A bit unnerving at first, but totally worth it. His music
can be very exciting as well as somewhat otherworldly,
which appeals to me greatly.
William Thomas McKinley is a prolific and much performed
American composer. Tom called me from his office one day
to say he was working on my piece, and that he had decided
it should be a passacaglia. He then played the opening
theme for me on the piano. I laughed and said how perfect
it would be that a piece for double-bass, which almost
always plays the ground bass, should be a passacaglia.
Tom seems to be very fond of the variation style of composition,
so it suited him perfectly. Technically, the
Passacaglia is
truly difficult.
Both the
Endangered Species and the
Passacaglia are
two of the hardest pieces I have ever encountered. Well,
I guess I asked for it! They are both excellent works,
and I feel very happy that I have been able in some way
to help contribute to the repertoire for the double-bass.

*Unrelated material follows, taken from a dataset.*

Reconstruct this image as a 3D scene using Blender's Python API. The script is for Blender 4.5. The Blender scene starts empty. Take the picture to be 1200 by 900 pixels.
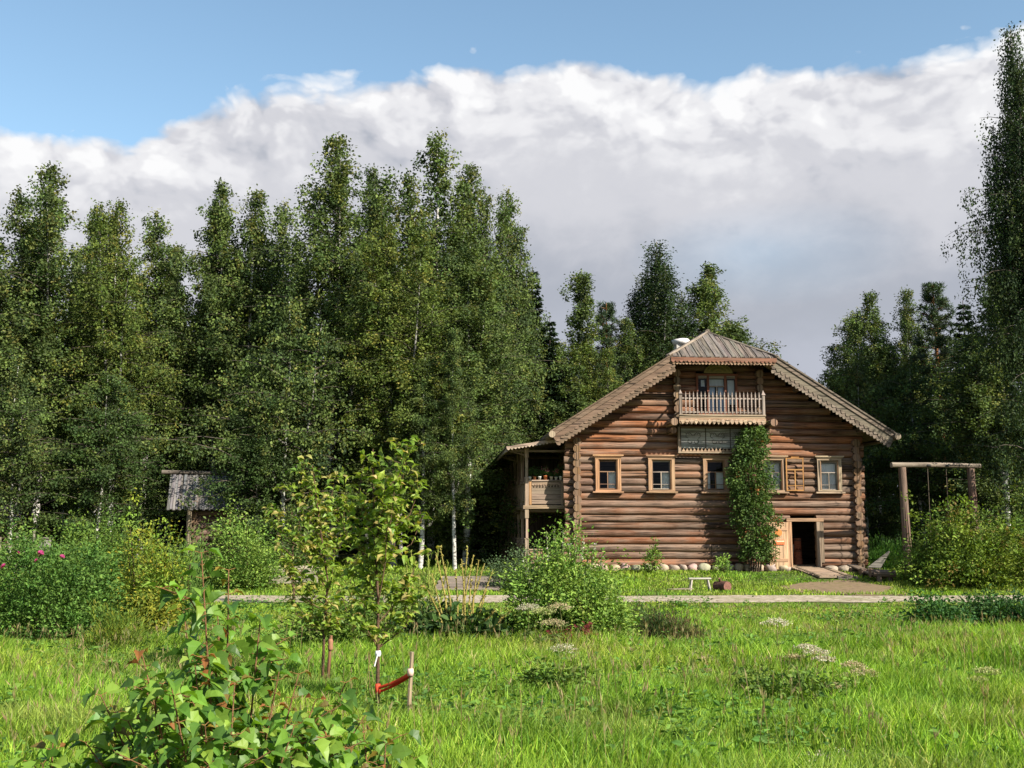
import bpy, math, random
import numpy as np
from mathutils import Vector, Matrix
R = math.radians
rng = np.random.default_rng(7)
random.seed(7)
sc = bpy.context.scene
COL = sc.collection

# ------------------------------------------------------------------ camera
cam_d = bpy.data.cameras.new('camera'); cam = bpy.data.objects.new('camera', cam_d); COL.objects.link(cam)
PITCH = math.atan(175 / 1300)
cam.location = (0, 0, 1.5); cam.rotation_euler = (math.pi / 2 + PITCH, 0, 0)
cam_d.sensor_width = 36; cam_d.lens = 39.0; cam_d.clip_end = 2000; cam_d.clip_start = .1
sc.camera = cam

# ------------------------------------------------------------------ light
SUN_EL, SUN_AZ = 36, 131            # azimuth clockwise from +Y
w = bpy.data.worlds.new("World"); sc.world = w; w.use_nodes = True
nt = w.node_tree; nt.nodes.clear(); N = nt.nodes.new; L = nt.links.new
def wmath(op, a, b=None, c=None, clamp=False):
    n = N('ShaderNodeMath'); n.operation = op; n.use_clamp = clamp
    for i, v in enumerate((a, b, c)):
        if v is None: continue
        if isinstance(v, (int, float)): n.inputs[i].default_value = v
        else: L(v, n.inputs[i])
    return n.outputs[0]
def wramp(x, stops, interp='EASE'):
    n = N('ShaderNodeValToRGB'); L(x, n.inputs[0]); cr = n.color_ramp; cr.interpolation = interp
    while len(cr.elements) < len(stops): cr.elements.new(.5)
    for e, (p, c) in zip(cr.elements, stops):
        e.position = p; e.color = (*c, 1) if not isinstance(c, (int, float)) else (c, c, c, 1)
    return n.outputs[0]
out = N('ShaderNodeOutputWorld'); bg = N('ShaderNodeBackground'); L(bg.outputs[0], out.inputs[0])
bg.inputs[1].default_value = .082
sky = N('ShaderNodeTexSky'); sky.sky_type = 'NISHITA'; sky.sun_disc = False
sky.sun_elevation = R(SUN_EL); sky.sun_rotation = R(SUN_AZ); sky.air_density = 1.0; sky.dust_density = .6; sky.ozone_density = 1.6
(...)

Several pieces have been written for me over the years,
and it is always an extremely exciting endeavour to prepare
and perform them for the first time. Tom has subsequently
written another piece for me for clarinet, double-bass
and orchestra which I just recorded the end of May 2005
with clarinetist Richard Stoltzman and the Slovak Radio
Orchestra, Kirk Trevor conducting.
By the way, the order in which these works appear on the
CD is, coincidentally, the order in which we recorded them.